May 2018 Investment Performance

May 2018 Investment Performance

Equity markets continued to rebound in May. As we mentioned in our last monthly update, valuations had improved since the market hit its highs in January. Corporate earnings have been stronger-than-expected and the lower prices from the market correction created more attractive valuations. We expect the rebound to continue, with value stocks and defensive sectors (health care, consumer) to outperform, however, we must recognize that we are in the late stages of the US economic expansion and bull market. Our top performers in May were Gluskin Sheff (GS), Biogen (BIIB) and Waddell & Reed (WDR).
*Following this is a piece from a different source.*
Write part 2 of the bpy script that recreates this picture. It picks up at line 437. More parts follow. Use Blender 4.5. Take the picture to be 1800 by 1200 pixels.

The strength has continued into June. One of our core positions Signet Jewelers (SIG), which is the world’s largest retailer of diamond jewelry operating under such brands as Kay Jewelers, Zales in the US and Peoples Jewellers in Canada, reported solid earnings. Notably free-cash-flow in the trailing twelve months ended April 30, 2018 hit a record US$1.7 billion despite the stock trading at 52-week lows and down 73% from its September 2015 highs. While the market had ignored Signet due to the discounting of mall-based retailers, we began accumulating a position in late 2017. The market is no longer ignoring Signet followings its earnings results, with the stock up more than 20% since the earnings results a few days ago. Notably, Signet’s online sales contributed to 10% of its total sales in the quarter compared to just 5.8% a year ago.

An overview of the performance of our actively-managed products is as follows:

  • The AFINA Optima10 was up +0.9 in May. The Optima10 has a 14.5% cash weighting and a 2.8% dividend yield.
  • The AFINA Affinity was up +1.5% in May. The Affinity has a 14% cash weighting and a 2.4% dividend yield.


Instruments (% return) May 2018 2018 2017 2016
AFINA Affinity 1.5 (1.1) 2.1 20.6
AFINA Optima10 0.9 (2.3) 3.3 23.9
Benchmark (1) 3.3 3.0 11.4 14.8

As of May 31, 2018. All figures are net of fees and other expenses. Past performance is not indicative of future results. Refer to for full details and disclosures.
(1) The benchmark represents a 50% weighting of the S&P 500 Total Return Index in Canadian dollars and a 50% weighting of the S&P/TSX Composite Total Return Index in Canadian dollars.